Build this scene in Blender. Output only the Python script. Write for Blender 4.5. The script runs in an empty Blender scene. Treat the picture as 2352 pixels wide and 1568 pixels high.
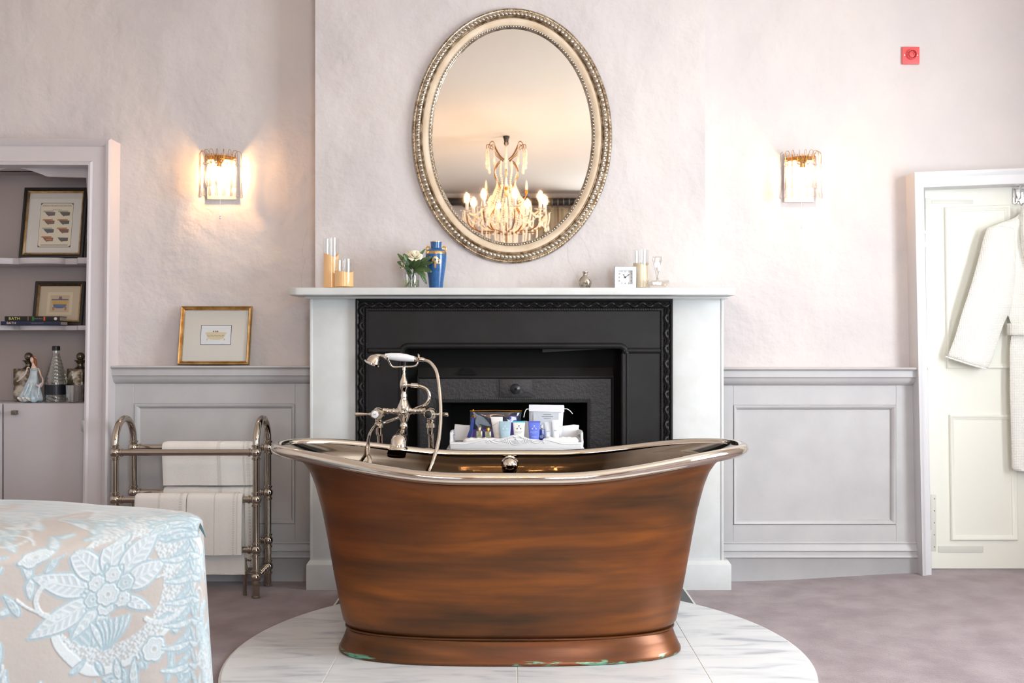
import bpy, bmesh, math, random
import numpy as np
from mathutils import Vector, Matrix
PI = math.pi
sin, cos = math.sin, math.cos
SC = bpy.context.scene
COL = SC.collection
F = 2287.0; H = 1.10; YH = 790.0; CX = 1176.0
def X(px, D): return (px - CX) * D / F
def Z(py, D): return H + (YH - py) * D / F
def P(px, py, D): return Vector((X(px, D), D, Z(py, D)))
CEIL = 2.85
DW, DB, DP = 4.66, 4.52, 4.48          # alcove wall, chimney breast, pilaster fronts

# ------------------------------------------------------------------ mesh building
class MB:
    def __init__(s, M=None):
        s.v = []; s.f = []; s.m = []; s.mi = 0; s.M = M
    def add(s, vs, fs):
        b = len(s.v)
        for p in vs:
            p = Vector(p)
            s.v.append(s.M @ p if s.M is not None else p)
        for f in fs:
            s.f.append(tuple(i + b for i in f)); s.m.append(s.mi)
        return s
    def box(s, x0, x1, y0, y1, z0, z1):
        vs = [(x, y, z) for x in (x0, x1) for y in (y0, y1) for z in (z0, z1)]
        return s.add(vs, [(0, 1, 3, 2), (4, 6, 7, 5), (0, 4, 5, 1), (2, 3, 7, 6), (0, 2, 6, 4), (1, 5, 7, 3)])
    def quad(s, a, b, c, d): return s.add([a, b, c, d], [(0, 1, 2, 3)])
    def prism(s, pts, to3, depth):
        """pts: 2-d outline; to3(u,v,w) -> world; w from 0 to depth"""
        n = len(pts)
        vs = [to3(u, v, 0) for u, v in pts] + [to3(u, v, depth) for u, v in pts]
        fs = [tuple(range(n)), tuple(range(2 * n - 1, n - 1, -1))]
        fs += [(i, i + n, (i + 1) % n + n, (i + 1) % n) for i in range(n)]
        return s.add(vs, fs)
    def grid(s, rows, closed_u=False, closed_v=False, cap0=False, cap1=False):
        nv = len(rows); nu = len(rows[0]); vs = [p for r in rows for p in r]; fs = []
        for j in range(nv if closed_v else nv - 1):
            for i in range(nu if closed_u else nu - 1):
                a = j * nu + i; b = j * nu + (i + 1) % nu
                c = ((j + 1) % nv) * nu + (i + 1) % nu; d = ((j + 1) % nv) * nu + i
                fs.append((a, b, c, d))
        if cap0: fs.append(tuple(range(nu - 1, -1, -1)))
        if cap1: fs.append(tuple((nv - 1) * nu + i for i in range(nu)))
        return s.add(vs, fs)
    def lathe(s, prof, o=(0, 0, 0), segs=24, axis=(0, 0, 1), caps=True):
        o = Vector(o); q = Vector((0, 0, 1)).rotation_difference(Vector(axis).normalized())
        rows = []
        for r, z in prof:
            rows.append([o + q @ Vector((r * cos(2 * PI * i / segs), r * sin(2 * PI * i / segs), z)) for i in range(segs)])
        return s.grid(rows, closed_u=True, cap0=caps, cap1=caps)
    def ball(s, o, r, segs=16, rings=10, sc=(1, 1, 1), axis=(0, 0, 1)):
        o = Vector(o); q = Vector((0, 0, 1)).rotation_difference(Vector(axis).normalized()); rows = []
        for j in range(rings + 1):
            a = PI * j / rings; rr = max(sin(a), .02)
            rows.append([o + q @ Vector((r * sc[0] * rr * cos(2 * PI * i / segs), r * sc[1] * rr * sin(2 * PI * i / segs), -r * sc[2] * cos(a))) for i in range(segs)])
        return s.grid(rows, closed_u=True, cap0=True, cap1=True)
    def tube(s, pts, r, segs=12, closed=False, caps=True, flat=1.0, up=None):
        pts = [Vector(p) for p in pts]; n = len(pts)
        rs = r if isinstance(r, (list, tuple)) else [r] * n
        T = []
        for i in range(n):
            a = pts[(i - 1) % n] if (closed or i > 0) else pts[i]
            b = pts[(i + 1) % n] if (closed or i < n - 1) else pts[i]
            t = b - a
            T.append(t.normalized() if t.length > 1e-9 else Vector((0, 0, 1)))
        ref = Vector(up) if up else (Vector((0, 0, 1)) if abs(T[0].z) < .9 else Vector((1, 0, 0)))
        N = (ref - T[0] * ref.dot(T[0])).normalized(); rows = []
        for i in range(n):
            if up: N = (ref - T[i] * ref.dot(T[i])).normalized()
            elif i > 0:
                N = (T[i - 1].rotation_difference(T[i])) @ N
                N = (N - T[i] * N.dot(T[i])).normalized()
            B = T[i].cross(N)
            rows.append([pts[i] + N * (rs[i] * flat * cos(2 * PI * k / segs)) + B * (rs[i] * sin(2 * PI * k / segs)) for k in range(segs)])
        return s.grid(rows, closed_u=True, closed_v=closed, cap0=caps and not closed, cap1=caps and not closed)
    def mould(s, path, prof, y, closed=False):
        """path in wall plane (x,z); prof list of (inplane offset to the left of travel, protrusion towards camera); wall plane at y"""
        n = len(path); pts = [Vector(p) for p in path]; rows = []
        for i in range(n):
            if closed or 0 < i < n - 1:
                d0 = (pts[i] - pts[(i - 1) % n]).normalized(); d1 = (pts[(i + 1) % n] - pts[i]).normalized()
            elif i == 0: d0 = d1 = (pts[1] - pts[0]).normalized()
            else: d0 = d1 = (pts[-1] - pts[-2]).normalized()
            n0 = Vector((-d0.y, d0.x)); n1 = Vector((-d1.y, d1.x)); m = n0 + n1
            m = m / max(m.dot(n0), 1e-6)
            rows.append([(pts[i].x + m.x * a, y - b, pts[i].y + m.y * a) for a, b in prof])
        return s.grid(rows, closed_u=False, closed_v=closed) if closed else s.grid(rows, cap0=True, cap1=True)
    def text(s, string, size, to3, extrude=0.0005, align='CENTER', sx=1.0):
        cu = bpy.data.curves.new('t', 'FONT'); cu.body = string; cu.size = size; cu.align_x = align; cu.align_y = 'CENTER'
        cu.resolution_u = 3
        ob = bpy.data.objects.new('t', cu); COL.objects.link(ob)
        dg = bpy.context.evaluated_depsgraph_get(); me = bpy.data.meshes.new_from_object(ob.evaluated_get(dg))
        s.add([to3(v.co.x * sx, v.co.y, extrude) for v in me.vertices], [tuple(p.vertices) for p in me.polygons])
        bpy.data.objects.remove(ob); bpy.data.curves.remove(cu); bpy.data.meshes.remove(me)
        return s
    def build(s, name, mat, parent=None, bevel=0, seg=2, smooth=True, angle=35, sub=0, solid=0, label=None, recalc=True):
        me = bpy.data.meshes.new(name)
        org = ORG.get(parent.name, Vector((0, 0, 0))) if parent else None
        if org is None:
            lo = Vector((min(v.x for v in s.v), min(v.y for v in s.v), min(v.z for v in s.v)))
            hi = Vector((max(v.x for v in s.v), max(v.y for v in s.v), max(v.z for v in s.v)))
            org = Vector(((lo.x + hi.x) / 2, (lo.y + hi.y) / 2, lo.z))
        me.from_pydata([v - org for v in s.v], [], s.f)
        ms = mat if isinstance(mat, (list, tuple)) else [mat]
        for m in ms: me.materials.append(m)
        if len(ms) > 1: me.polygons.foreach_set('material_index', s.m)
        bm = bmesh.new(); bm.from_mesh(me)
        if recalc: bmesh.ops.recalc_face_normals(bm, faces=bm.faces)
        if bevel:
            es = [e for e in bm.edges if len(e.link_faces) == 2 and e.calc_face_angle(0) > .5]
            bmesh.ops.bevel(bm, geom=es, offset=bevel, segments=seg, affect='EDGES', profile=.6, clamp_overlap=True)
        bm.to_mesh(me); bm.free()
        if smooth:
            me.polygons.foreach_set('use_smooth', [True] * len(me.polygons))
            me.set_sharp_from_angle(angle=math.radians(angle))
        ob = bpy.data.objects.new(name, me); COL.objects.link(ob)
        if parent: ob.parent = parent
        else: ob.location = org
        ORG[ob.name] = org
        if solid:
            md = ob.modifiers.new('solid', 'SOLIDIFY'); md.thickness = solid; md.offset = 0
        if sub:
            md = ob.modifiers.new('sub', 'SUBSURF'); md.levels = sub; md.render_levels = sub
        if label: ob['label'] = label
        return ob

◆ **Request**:
Repeat the listing above exactly from its first line to the line containing "DW, DB, DP = 4.66, 4.52, 4.48", both included, and omit the pictures.

◆ **The result**:
Build this scene in Blender. Output only the Python script. Write for Blender 4.5. The script runs in an empty Blender scene. Treat the picture as 2352 pixels wide and 1568 pixels high.
import bpy, bmesh, math, random
import numpy as np
from mathutils import Vector, Matrix
PI = math.pi
sin, cos = math.sin, math.cos
SC = bpy.context.scene
COL = SC.collection
F = 2287.0; H = 1.10; YH = 790.0; CX = 1176.0
def X(px, D): return (px - CX) * D / F
def Z(py, D): return H + (YH - py) * D / F
def P(px, py, D): return Vector((X(px, D), D, Z(py, D)))
CEIL = 2.85
DW, DB, DP = 4.66, 4.52, 4.48          # alcove wall, chimney breast, pilaster fronts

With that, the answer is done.